Jennifer Lawrence To Take Spielberg Direction In War Photographer Biopic
Jennifer Lawrence will find herself being directed by Steven Spielberg in a war photographer biopic after Warner Bros won the rights to adapt a memoir.
The acclaimed book It’s What I Do: A Photographer’s Life of Love and War was written by Lynsey Addario, who will be played by Lawrence, and published this year.
In the book, Addario tells of a Sebastião Salgado exhibition inspiring her route into photojournalism, before she began documenting women’s life under Taliban rule. The story earned major coverage after 9/11 and she later reported from a number of war-torn countries. These included Afghanistan, Iraq, Israel, and Libya, where she was kidnapped. An army of Gaddafi’s is said to have killed her driver and threatened her with murder and rape.
It doesn’t sound so far removed from Lawrence’s all-action role in The Hunger Games movies. She knows war-zones pretty well, but this time she’ll be exchanging her bow and arrow for a camera.
Following Addario’s kidnap, she returned home to her husband and started a family. Despite taking several steps away from war, she told Time Magazine about facing criticism for being a mother and a war photographer.
“Everyone is having a field day judging what a horrible woman I am, what a bad mother I am. I find it fascinating that anyone feels like they have the right to tell me how to live my life.”
Jennifer Lawrence will be expected to inhabit a role that takes her into a territory of modern war, which has proved Oscar-worthy in recent years. American Sniper explored battlefield tensions with domestic life, while previous best film winner Zero Dark Thirty was also set in a climate of conflict.
Although the film was landed by Warner Bros, with Spielberg and Lawrence at the heart of its production, much of Hollywood was clamouring to get a piece of Addario’s story. Stellar teams and actors pitched including George Clooney and Argo producer Grant Heslov; Working Title with Reese Witherspoon; Darren Aronofsky with Natalie Portman; Wolf Of Wall Street‘s Margot Robie was also linked.
The victors combined a dream team of Steven Spielberg and Jennifer Lawrence, clinching the deal for Warner Bros, with American Sniper producer Andrew Lazar also thrown in for good measure.
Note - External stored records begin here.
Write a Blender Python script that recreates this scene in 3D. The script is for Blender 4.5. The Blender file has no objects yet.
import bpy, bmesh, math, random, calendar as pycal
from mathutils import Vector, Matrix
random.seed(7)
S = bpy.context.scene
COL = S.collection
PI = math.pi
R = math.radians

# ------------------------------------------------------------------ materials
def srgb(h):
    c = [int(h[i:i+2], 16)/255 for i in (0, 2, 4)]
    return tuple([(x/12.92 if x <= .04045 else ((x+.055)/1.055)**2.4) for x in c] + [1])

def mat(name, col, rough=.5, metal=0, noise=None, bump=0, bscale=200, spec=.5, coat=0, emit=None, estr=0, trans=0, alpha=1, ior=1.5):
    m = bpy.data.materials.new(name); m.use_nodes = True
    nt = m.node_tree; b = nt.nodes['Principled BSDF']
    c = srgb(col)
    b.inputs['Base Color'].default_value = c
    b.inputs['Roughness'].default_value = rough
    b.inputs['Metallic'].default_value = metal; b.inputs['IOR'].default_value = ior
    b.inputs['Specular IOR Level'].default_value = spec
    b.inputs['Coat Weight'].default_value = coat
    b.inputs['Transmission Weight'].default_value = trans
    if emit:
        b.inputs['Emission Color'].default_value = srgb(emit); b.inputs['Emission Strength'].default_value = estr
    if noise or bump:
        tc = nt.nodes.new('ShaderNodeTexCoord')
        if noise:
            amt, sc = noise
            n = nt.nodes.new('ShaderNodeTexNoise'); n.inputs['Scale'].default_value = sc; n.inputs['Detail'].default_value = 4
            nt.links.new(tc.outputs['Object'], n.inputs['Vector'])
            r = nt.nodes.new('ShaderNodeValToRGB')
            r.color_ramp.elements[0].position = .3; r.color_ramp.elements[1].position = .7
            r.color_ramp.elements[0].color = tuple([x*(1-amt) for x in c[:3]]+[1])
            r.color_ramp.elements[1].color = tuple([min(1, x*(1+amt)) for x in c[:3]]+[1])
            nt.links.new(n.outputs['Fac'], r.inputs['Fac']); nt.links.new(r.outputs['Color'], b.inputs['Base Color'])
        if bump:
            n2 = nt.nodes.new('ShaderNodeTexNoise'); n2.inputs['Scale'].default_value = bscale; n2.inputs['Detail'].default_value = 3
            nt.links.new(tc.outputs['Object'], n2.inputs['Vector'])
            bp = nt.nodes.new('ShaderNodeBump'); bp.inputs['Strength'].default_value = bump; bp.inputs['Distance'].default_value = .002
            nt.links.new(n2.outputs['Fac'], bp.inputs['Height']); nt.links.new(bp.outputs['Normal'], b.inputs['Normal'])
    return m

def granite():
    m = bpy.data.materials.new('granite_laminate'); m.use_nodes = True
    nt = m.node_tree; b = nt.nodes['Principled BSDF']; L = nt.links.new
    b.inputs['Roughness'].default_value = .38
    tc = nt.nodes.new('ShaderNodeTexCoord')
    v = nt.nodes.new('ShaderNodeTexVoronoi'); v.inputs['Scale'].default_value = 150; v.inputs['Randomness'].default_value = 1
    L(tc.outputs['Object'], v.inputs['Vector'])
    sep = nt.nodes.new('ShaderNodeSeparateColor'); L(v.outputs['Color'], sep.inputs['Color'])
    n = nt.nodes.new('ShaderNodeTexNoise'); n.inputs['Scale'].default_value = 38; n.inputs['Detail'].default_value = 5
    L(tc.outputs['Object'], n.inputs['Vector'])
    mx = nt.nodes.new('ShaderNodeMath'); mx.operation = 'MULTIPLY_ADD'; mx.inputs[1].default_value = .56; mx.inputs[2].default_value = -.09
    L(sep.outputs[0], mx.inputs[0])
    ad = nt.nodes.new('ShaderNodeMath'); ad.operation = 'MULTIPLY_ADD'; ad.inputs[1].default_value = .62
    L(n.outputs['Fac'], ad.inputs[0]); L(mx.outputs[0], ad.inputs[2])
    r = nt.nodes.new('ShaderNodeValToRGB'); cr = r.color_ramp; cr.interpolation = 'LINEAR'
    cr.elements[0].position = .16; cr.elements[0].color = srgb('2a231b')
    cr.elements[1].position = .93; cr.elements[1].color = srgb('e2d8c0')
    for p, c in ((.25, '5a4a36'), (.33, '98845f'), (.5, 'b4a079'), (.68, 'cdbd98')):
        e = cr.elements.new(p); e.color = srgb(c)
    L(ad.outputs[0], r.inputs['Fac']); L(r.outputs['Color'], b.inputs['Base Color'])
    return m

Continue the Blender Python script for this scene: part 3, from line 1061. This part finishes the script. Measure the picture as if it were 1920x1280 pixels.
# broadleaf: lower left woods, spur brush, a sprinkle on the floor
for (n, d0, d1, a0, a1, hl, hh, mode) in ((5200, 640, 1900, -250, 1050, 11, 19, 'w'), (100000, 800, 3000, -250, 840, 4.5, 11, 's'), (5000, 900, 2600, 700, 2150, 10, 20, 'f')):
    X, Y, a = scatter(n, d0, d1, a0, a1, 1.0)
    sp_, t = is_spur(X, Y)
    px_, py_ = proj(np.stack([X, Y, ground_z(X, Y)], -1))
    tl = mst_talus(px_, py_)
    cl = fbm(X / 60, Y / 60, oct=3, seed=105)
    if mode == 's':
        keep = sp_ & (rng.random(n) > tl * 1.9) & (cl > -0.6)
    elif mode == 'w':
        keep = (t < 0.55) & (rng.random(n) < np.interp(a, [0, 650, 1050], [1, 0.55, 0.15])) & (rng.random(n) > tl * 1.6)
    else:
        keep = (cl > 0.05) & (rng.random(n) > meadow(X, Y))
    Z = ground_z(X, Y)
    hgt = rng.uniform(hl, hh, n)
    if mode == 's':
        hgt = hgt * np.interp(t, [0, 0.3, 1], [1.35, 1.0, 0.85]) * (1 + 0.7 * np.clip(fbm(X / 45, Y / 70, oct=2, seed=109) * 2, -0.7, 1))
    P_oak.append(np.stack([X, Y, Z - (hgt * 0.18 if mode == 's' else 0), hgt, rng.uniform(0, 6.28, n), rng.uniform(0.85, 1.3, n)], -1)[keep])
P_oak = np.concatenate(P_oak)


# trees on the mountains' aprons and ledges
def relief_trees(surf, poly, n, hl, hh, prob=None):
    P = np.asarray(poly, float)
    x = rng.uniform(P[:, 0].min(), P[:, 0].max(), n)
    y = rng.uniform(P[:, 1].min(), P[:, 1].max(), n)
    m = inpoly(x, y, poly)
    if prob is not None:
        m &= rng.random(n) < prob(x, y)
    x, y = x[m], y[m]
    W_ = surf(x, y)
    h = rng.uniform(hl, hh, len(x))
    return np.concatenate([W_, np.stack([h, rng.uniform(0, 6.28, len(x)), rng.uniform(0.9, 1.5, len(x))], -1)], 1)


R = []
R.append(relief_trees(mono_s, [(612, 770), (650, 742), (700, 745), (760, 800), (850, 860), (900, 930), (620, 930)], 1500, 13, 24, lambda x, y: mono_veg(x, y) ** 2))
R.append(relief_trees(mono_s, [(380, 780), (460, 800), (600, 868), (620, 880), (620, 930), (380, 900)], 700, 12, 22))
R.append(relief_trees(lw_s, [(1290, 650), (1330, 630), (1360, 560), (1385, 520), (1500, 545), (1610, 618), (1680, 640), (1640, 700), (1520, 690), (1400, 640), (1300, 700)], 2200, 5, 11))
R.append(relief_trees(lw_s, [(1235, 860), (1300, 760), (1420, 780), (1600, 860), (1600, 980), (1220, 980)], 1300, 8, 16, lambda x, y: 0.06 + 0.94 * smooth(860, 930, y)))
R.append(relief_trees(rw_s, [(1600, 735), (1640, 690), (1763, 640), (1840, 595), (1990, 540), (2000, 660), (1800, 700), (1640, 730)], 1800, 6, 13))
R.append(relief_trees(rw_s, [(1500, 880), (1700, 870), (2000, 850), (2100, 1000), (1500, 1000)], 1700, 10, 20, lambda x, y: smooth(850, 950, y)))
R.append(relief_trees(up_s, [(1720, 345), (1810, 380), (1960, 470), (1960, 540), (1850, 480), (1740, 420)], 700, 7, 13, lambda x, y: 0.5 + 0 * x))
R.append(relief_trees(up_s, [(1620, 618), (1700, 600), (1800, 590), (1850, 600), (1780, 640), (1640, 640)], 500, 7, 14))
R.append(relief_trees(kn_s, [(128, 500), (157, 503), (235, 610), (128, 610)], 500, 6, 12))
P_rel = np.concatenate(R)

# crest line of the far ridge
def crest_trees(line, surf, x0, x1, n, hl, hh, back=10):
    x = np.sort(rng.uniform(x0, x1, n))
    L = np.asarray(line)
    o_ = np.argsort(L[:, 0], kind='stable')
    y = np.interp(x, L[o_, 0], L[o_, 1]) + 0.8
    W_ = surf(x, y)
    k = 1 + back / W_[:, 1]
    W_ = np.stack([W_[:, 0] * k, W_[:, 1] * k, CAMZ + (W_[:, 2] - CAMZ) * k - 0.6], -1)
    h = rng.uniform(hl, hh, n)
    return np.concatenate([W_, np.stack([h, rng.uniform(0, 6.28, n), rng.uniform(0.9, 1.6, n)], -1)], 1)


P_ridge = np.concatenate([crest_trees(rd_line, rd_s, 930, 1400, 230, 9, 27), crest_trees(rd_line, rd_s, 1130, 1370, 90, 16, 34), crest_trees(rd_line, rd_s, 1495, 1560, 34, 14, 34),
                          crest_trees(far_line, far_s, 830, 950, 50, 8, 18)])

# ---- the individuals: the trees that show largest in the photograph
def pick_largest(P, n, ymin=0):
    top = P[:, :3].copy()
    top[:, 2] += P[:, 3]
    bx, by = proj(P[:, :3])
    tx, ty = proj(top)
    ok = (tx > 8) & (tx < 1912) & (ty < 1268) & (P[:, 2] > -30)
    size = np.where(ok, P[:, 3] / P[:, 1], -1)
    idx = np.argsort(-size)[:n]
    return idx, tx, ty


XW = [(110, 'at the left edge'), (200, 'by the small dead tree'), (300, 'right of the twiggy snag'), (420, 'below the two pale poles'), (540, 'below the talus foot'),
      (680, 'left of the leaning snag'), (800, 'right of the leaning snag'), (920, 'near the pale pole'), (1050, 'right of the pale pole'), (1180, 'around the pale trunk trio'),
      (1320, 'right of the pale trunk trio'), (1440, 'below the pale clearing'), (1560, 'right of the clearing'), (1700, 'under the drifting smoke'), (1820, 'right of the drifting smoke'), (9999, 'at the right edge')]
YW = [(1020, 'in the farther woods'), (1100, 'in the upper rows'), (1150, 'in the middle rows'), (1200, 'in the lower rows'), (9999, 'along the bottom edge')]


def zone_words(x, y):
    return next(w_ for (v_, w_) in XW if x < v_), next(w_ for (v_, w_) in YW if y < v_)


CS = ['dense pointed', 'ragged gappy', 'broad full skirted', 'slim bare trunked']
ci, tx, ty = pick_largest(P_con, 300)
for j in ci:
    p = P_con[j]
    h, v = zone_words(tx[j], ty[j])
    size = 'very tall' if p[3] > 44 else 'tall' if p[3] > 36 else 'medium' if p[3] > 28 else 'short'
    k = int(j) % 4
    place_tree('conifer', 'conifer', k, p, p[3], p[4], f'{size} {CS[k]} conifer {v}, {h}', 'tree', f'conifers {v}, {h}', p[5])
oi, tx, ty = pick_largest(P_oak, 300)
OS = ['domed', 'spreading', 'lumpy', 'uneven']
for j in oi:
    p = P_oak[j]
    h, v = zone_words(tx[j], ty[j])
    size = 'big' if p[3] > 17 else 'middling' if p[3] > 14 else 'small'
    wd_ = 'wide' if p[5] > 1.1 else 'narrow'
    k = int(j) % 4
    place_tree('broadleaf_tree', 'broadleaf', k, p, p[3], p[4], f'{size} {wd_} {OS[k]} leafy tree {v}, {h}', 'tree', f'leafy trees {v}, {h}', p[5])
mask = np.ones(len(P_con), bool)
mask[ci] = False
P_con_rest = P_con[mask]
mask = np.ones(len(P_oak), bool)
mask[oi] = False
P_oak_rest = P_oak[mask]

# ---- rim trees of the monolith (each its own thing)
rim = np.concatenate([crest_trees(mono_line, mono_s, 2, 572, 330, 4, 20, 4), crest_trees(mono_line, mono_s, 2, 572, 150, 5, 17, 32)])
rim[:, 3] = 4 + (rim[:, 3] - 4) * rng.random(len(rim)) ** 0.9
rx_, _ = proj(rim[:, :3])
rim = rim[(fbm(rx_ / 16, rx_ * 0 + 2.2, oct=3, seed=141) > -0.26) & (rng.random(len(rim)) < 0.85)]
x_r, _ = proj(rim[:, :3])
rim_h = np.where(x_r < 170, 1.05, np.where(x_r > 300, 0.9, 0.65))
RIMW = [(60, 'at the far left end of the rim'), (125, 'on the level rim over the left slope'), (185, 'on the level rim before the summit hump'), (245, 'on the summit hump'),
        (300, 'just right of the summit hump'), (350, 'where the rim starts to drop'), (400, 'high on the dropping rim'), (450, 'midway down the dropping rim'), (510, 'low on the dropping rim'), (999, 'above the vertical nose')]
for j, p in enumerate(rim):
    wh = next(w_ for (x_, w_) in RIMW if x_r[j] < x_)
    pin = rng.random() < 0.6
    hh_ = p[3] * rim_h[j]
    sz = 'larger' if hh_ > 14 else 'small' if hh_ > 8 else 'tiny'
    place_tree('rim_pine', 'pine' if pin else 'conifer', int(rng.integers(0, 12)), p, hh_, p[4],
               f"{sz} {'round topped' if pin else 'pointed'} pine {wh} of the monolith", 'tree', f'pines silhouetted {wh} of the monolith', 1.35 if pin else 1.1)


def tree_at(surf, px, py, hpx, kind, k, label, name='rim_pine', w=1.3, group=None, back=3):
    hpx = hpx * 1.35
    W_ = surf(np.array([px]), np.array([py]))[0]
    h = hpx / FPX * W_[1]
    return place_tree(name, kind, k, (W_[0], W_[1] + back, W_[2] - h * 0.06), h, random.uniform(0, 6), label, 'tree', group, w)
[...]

But Lawrence will have to wait a while before getting stuck in to the movie. Up next for Spielberg is an adaptation of Roald Dahl’s book The BFG, said to begin filming soon. That comes after spy thriller St James Place, starring Tom Hanks and Mark Rylance. If that wasn’t enough to keep him busy, there’s also strong rumour of a fifth Indiana Jones in the works. If she’s not too tied up with other work, perhaps Jen will use the time to further explore the wonders of social media.
With a body of action and psychological trauma experience to draw on, Jennifer Lawrence should be well positioned to take on another testing role as a war photographer, which is only likely to add to her stock.